Note: A Triple Bottom Reversal on a bar or line chart is different from Triple Bottom Breakdown on a P&F chart. Triple Bottom Breakouts on P&F charts are bearish patterns that mark a downside support break.
We will examine the elements of the pattern and then look at an example.
Prior Trend. With any reversal pattern, there should be an existing trend to reverse. In the case of the Triple Bottom Reversal, a clear downtrend should precede the formation.
Three Lows. All three lows should be reasonably equal, well-spaced, and mark significant turning points. The lows do not have to be equal but should be reasonably equivalent.
Volume. As the Triple Bottom Reversal develops, overall volume levels usually decline. Volume sometimes increases near the lows. After the third low, an expansion of volume on the advance and at the resistance breakout greatly reinforces the soundness of the pattern.
Resistance Break. Like many other reversal patterns, the Triple Bottom Reversal is incomplete until a resistance breakout. The highest point of the formation, which would be the highest of the intermittent highs, marks resistance.
Resistance Turns Support. Broken resistance becomes potential support, and there is sometimes a test of this newfound support level with the first correction.
Price Target. The distance from the resistance breakout to lows can be measured and added to the resistance break for a price target. The longer the pattern develops, the more significant the ultimate breakout. Triple Bottom Reversals that are 6 or more months in duration represent major bottoms, and a price target is less likely to be effective.
As the Triple Bottom Reversal develops, it can start to resemble several patterns. Before the third low forms, the pattern may look like a Double Bottom Reversal. Three equal lows can also be found in a descending triangle or rectangle. Of these patterns mentioned, only the descending triangle has bearish overtones; the others are neutral until a breakout occurs. Similarly, the Triple Bottom Reversal should also be treated as a neutral pattern until a breakout occurs. The ability to hold support is bullish, but demand has not won the battle until resistance is broken. Volume on the last advance can sometimes yield a clue. If there is a sharp increase in volume and momentum, the chances of a breakout increase.
After a failed double-bottom breakout, ANDW formed a large Triple Bottom Reversal.
While the new reaction high (black arrow) and potential double bottom breakout seemed bullish, the stock fell back to support.
Technically, the downtrend ended when the stock formed a higher low in March 1999 and surpassed its Jan 1999 high by closing above $20 in July 1999 (black arrow). Even though the downtrend ended, it would have been difficult to label the trend bullish after the third test of support around $11.
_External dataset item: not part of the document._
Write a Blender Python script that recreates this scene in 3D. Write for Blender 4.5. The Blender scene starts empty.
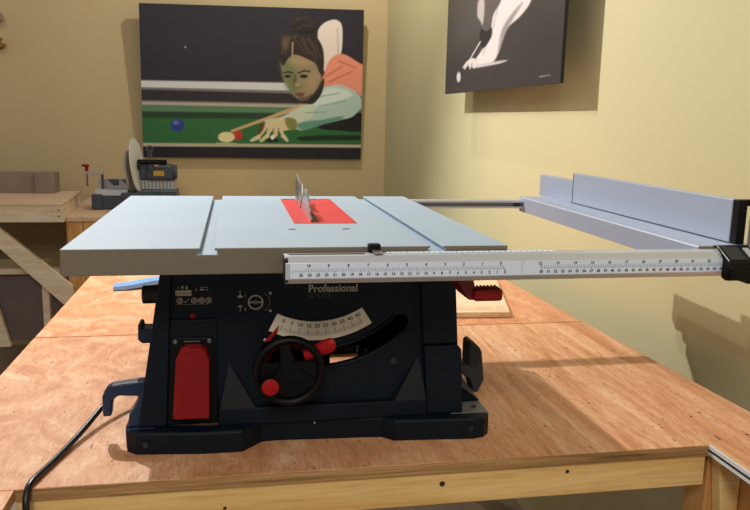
import bpy, bmesh, math, random
import numpy as np
from mathutils import Vector, Matrix, Euler
random.seed(4)
PI = math.pi
S = bpy.context.scene
COL = S.collection

# ------------------------------------------------------------------ helpers
def lin(c):
    return tuple(((v/255)/12.92 if v/255 <= .04045 else ((v/255+.055)/1.055)**2.4) for v in c)

def mat(name, rgb, rough=.5, metal=0., spec=.5, coat=0., bump=None, mottle=None, alpha=1., emit=None):
    m = bpy.data.materials.new(name); m.use_nodes = True
    nt = m.node_tree; b = nt.nodes['Principled BSDF']
    b.inputs['Base Color'].default_value = (*rgb, 1)
    b.inputs['Roughness'].default_value = rough
    b.inputs['Metallic'].default_value = metal
    b.inputs['Specular IOR Level'].default_value = spec
    b.inputs['Coat Weight'].default_value = coat
    tc = nt.nodes.new('ShaderNodeTexCoord')
    if mottle:
        sc, amt = mottle
        n = nt.nodes.new('ShaderNodeTexNoise'); n.inputs['Scale'].default_value = sc; n.inputs['Detail'].default_value = 5
        nt.links.new(tc.outputs['Object'], n.inputs['Vector'])
        r = nt.nodes.new('ShaderNodeValToRGB')
        r.color_ramp.elements[0].position = .3; r.color_ramp.elements[1].position = .7
        r.color_ramp.elements[0].color = (*[v*(1-amt) for v in rgb], 1)
        r.color_ramp.elements[1].color = (*[min(1, v*(1+amt)) for v in rgb], 1)
        nt.links.new(n.outputs['Fac'], r.inputs['Fac']); nt.links.new(r.outputs['Color'], b.inputs['Base Color'])
    if bump:
        sc, st = bump
        n = nt.nodes.new('ShaderNodeTexNoise'); n.inputs['Scale'].default_value = sc; n.inputs['Detail'].default_value = 4
        nt.links.new(tc.outputs['Object'], n.inputs['Vector'])
        bp = nt.nodes.new('ShaderNodeBump'); bp.inputs['Strength'].default_value = st; bp.inputs['Distance'].default_value = .002
        nt.links.new(n.outputs['Fac'], bp.inputs['Height']); nt.links.new(bp.outputs['Normal'], b.inputs['Normal'])
    return m

def wood(name, cols, scale=(30, 3, 30), rough=.6, distort=1.5, fine=.35, blotch=None):
    """streaky wood: noise stretched along the grain, ramp of three colours"""
    m = bpy.data.materials.new(name); m.use_nodes = True
    nt = m.node_tree; b = nt.nodes['Principled BSDF']; L = nt.links.new
    b.inputs['Roughness'].default_value = rough; b.inputs['Specular IOR Level'].default_value = .35
    tc = nt.nodes.new('ShaderNodeTexCoord'); mp = nt.nodes.new('ShaderNodeMapping')
    mp.inputs['Scale'].default_value = scale
    L(tc.outputs['Object'], mp.inputs['Vector'])
    n = nt.nodes.new('ShaderNodeTexNoise'); n.inputs['Scale'].default_value = 1; n.inputs['Detail'].default_value = 8
    n.inputs['Roughness'].default_value = .65; n.inputs['Distortion'].default_value = distort
    L(mp.outputs['Vector'], n.inputs['Vector'])
    r = nt.nodes.new('ShaderNodeValToRGB'); e = r.color_ramp.elements
    e[0].position = .3; e[0].color = (*cols[0], 1); e[1].position = .7; e[1].color = (*cols[2], 1)
    k = e.new(.5); k.color = (*cols[1], 1)
    L(n.outputs['Fac'], r.inputs['Fac'])
    mp2 = nt.nodes.new('ShaderNodeMapping'); mp2.inputs['Scale'].default_value = (scale[0]*7, scale[1]*5, scale[2]*7)
    L(tc.outputs['Object'], mp2.inputs['Vector'])
    n2 = nt.nodes.new('ShaderNodeTexNoise'); n2.inputs['Scale'].default_value = 1; n2.inputs['Detail'].default_value = 3
    L(mp2.outputs['Vector'], n2.inputs['Vector'])
    r2 = nt.nodes.new('ShaderNodeValToRGB'); r2.color_ramp.elements[0].position = .33; r2.color_ramp.elements[1].position = .5
    r2.color_ramp.elements[0].color = (1-fine, 1-fine*1.1, 1-fine*1.15, 1); r2.color_ramp.elements[1].color = (1, 1, 1, 1)
    L(n2.outputs['Fac'], r2.inputs['Fac'])
    mx = nt.nodes.new('ShaderNodeMix'); mx.data_type = 'RGBA'; mx.blend_type = 'MULTIPLY'; mx.inputs[0].default_value = 1
    L(r.outputs['Color'], mx.inputs[6]); L(r2.outputs['Color'], mx.inputs[7])
    out = mx.outputs[2]
    if blotch:
        nb = nt.nodes.new('ShaderNodeTexNoise'); nb.inputs['Scale'].default_value = blotch[0]; nb.inputs['Detail'].default_value = 6
        nb.inputs['Distortion'].default_value = 2.5
        L(tc.outputs['Object'], nb.inputs['Vector'])
        rb = nt.nodes.new('ShaderNodeValToRGB'); rb.color_ramp.elements[0].position = .38; rb.color_ramp.elements[1].position = .62
        rb.color_ramp.elements[0].color = (*blotch[1], 1); rb.color_ramp.elements[1].color = (1, 1, 1, 1)
        L(nb.outputs['Fac'], rb.inputs['Fac'])
        m2 = nt.nodes.new('ShaderNodeMix'); m2.data_type = 'RGBA'; m2.blend_type = 'MULTIPLY'; m2.inputs[0].default_value = 1
        L(out, m2.inputs[6]); L(rb.outputs['Color'], m2.inputs[7]); out = m2.outputs[2]
    L(out, b.inputs['Base Color'])
    bp = nt.nodes.new('ShaderNodeBump'); bp.inputs['Strength'].default_value = .15; bp.inputs['Distance'].default_value = .001
    L(n2.outputs['Fac'], bp.inputs['Height']); L(bp.outputs['Normal'], b.inputs['Normal'])
    return m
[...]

Over 13 months, three relatively equal lows formed in Oct 1998, Mar 1999, and Nov 1999. When the Jul 2000 high surpassed the Jan-99 high, the possibility of a rectangle pattern was ruled out.
Resistance at $22.50 was broken in Jan 2000. The stock closed above this key level for five consecutive weeks to confirm the breakout.
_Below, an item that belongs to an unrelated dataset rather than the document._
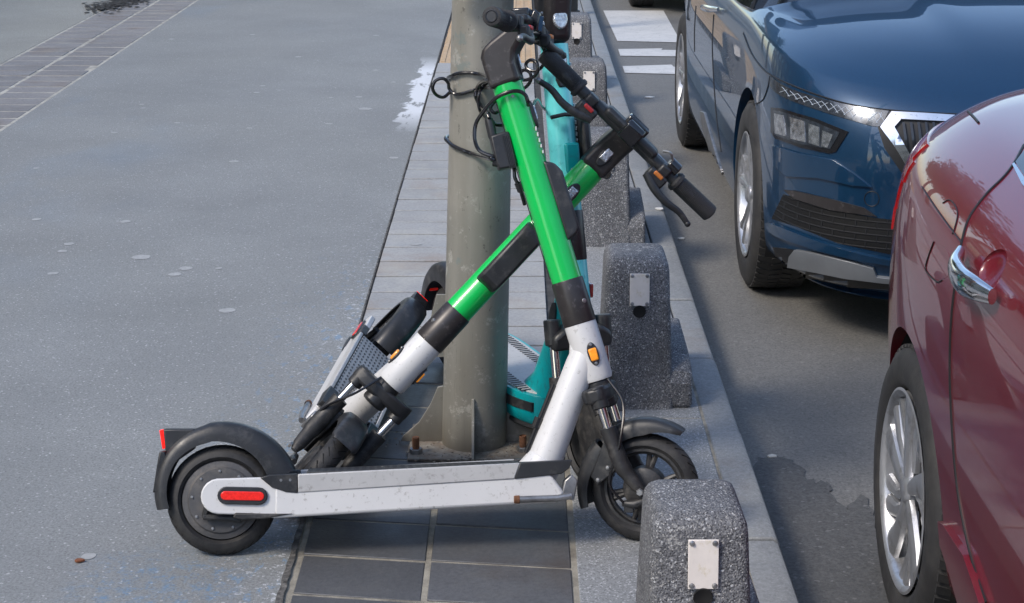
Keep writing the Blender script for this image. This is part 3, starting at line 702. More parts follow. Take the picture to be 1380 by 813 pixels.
    for sy in (-1, 1):
        g0 = bc + V((-.004, sy * .150, 0)); g1 = bc + V((-.012, sy * .272, 0)); 
        b = MB(TS); b.tube([g0, g0.lerp(g1, .04), g0.lerp(g1, .10), g0.lerp(g1, .12), g0.lerp(g1, .93), g0.lerp(g1, .98), g1], [.020, .0240, .0240, .0200, .0215, .0205, .015], 28)
        for k in range(30): b.lathe([(.0200, -.0009), (.0216, 0), (.0200, .0009)], g0.lerp(g1, .16 + .74 * k / 30), g1 - g0, 20)
        gr = b.build("grip", M['grip'], bar)
        b = MB(TS); b.lathe([(.0, .0), (.010, .0), (.012, .0015), (.014, 0)], g1 + V((0, sy * .001, 0)), (0, sy, 0), 20); b.build("grip_end", M['black'], gr)
        b = MB(TS); b.box(bc + V((.004, sy * .118, -.002)), (.036, .030, .034)); b.box(bc + V((.026, sy * .112, -.022)), (.026, .052, .030))
        lm = b.build("lever_mount", M['black'], bar, bevel=.006)
        path = crom([bc + V((.030, sy * .09, -.028)), bc + V((.040, sy * .125, -.040)), bc + V((.044, sy * .165, -.044)), bc + V((.040, sy * .205, -.040)), bc + V((.040, sy * .240, -.046))], 6)
        n_ = len(path); b = MB(TS); b.tube(path, [.0115 - .0050 * i / n_ for i in range(n_)], 14, flat=.8); lv = b.build("brake_lever", M['black'], bar)
        b = MB(TS); c = path[-1]; b.lathe([(.0075 * math.sin(math.pi * i / 8), -.0075 * math.cos(math.pi * i / 8)) for i in range(9)], c, (0, 1, 0), 16); b.build("lever_ball", M['black'] if sy > 0 else M['steel'], lv)
        b = MB(TS); b.prism([(-.014, -.022), (.010, -.022), (.012, .020), (-.008, .020)], 0, .006, T=Matrix.Translation(bc + V((.041, sy * .112, -.016))) , axis=0) if False else b.box(bc + V((.034, sy * .112, -.012)), (.014, .026, .010)); b.build("turn_switch", M['orange_sw'] if sy > 0 else M['red_sw'], bar, bevel=.003)
    b = MB(TS); bp = bc + V((-.0, .125, .020)); b.tube([bp + V((0, -.012, 0)), bp + V((0, .018, 0))], [.017, .017], 24); b.build("bell", M['gloss'], bar, bevel=.003)
    b = MB(TS); b.tube(crom([bp + V((.01, -.01, .012)), bp + V((.02, -.028, .022)), bp + V((.012, -.042, .012))], 5), .003, 8); b.build("bell_striker", M['steel'], bar)
    # front lamp under the bar
    b = MB(TS); b.prism([(p.x, p.z) for p in (axp(1.125, .075), axp(1.165, .112), axp(1.150, .122), axp(1.115, .105))], -.024, .024); b.build("head_lamp", M['gloss'], neck, bevel=.004)
    # fork
    b = MB(TS)
    b.tube([axp(.365), axp(.30)], .030, 28)
    b.prism([(-.082, -.018), (-.050, -.034), (.050, -.034), (.082, -.018), (.082, .014), (.055, .030), (-.055, .030), (-.082, .014)], 0, .034, T=Matrix.Translation(axp(.318)) @ Matrix.Rotation(R(-15.5), 4, 'Y') @ Matrix.Rotation(R(-90), 4, 'Z') , axis=2)
    b.build("fork_crown", M['black'], t, bevel=.008, seg=3)
    WX, WZ = .941, .1215
    for sy in (-1, 1):
        y = sy * .063
        b = MB(TS); b.tube([axp(.345, .004, y), axp(.235, .004, y)], .0105, 20); b.build("fork_tube", M['chrome'], t)
        b = MB(TS); b.tube([axp(.352, .004, y), axp(.305, .004, y)], .0185, 20); b.build("fork_cap", M['black'], t, bevel=.003)
        pl_ = [axp(.262, .004, y), axp(.255, .004, y), axp(.222, .006, y), axp(.175, .010, y), V((WX - .014, y, WZ + .020)), V((WX + .006, y, WZ - .002))]
        b = MB(TS); b.tube(crom(pl_, 5), [.0205] * 6 + [.0200] * 6 + [.021] * 5 + [.018, .0175, .017, .0165, .016, .015, .013, .011, .009][:9], 22, flat=.9, ref=(0, 1, 0)); lg = b.build("fork_leg", M['blackdirty'], t)
        b = MB(TS); b.lathe([(0, .006), (.007, .006), (.009, .003), (.009, 0)], (WX, y + sy * .012, WZ), (0, sy, 0), 6); b.build("axle_nut", M['steel'], lg)
    # front mudguard
    b = MB(TS); strip_band(b, WX, WZ, .146, .120, .036, 54, 130, 16, taper=lambda f: (.45 + min(1, f * 2.2) * 1.0, .012 * (1 - f) ** 2 + .008 * math.sin(math.pi * f))); 
    mg = b.build("front_mudguard", M['black'], t, smooth=50)
    b = MB(TS); strip_band(b, WX, WZ, .152, .118, .034, 135, 198, 14, taper=lambda f: (1.15 - .5 * f, .0)); b.build("mudguard_tail", M['black'], mg, smooth=50)
    for sy in (-1, 1):
        b = MB(TS); b.prism([(WX - .075, WZ + .125), (WX - .055, WZ + .12), (WX - .045, WZ + .07), (WX - .06, WZ + .04), (WX - .10, WZ + .01), (WX - .115, WZ + .03), (WX - .095, WZ + .08)], *sorted((sy * .034, sy * .046)))
        br = b.build("mudguard_bracket", M['black'], mg, bevel=.003)
        for x, z in ((-.062, .10), (-.075, .05), (-.098, .022)):
            b = MB(TS); b.lathe([(0, .003), (.004, .002), (.0055, -.001)], (WX + x, sy * .047, WZ + z), (0, sy, 0), 12); b.build("bolt", M['steel'], br)
    # front wheel with spokes
    b = MB(TS); b.lathe(tyre_prof(.1215, .088, .052), (WX, 0, WZ), (0, 1, 0), 72); fw = b.build("front_wheel", M['rubber'], t)
    b = MB(TS); grooves(b, (WX, WZ), .1215); b.build("tread", M['under'], fw)
    b = MB(TS); b.lathe([(.089, -.020), (.089, .020), (.083, .020), (.080, .012), (.076, .010), (.076, -.010), (.080, -.012), (.083, -.020)], (WX, 0, WZ), (0, 1, 0), 56, close=True)
    for k in range(6):
        a = R(60 * k + 15)
        for da in (-.10, .10):
            b.tube([(WX + .03 * math.cos(a), 0, WZ + .03 * math.sin(a)), (WX + .082 * math.cos(a + da), 0, WZ + .082 * math.sin(a + da))], [.008, .0055], 8)
    b.build("rim", M['blackdirty'], fw)
    b = MB(TS); b.lathe([(0, -.030), (.036, -.030), (.046, -.024), (.048, -.010), (.048, .010), (.046, .024), (.036, .030), (0, .030)], (WX, 0, WZ), (0, 1, 0), 40); b.build("drum", M['blackdirty'], fw)
    b = MB(TS); b.tube([(WX + .01, near * .045, WZ - .022), (WX - .018, near * .047, WZ - .032), (WX - .045, near * .045, WZ - .030)], [.008, .011, .007], 10); b.box((WX - .03, near * .045, WZ - .04), (.022, .012, .020)); b.build("caliper", M['black'], t, bevel=.002)
    b = MB(TS); b.tube(crom([axp(.36, .03, near * .03), axp(.30, .05, near * .05), axp(.22, .02, near * .078), V((WX - .07, near * .06, WZ + .02)), V((WX - .04, near * .05, WZ - .03))], 7), .0032, 8); b.build("front_cable", M['cable'], t)
    # kickstand folded along the deck
    b = MB(); b.prism([(.745, .108), (.772, .100), (.782, .145), (.768, .158), (.752, .145), (.748, .128)], *sorted((near * .045, near * .075))); kb = b.build("kickstand", M['steel'], t, bevel=.003)
    b = MB(); b.tube([(.765, near * .082, .112), (.735, near * .086, .108), (.645, near * .088, .108)], .0075, 12); b.build("kickstand_leg", M['steel'], kb)
    b = MB(); b.lathe([(0, .004), (.008, .004), (.009, 0), (.009, -.008)], (.643, near * .088, .108), (-1, 0, 0), 14); b.build("kickstand_foot", M['rust'], kb)
    return t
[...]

Even though volume expanded near the second and third lows, the 10-day EMA of volume declined between the lows. The advance off of the third low saw a dramatic expansion of volume that lasted many weeks. The Accumulation/Distribution Line formed a positive divergence in 1999, breaking to new highs with the stock in Jan 2000.
After the resistance break, the stock fell below $22.50 twice over the next two months. Based on the Feb 2000 and Apr 2000 lows, a new support level was established at $20. Because upside movement was limited after the breakout (a high of $25.50), a pullback below $22.50 might have been expected. Based on Oct 1999 resistance, critical support could have been marked at $18.50.
ANDW built a base over 13 months. Although the pattern's height is relatively impressive, it pales in comparison to its length. The length of this pattern and subsequent breakout suggest a long-term change of sentiment.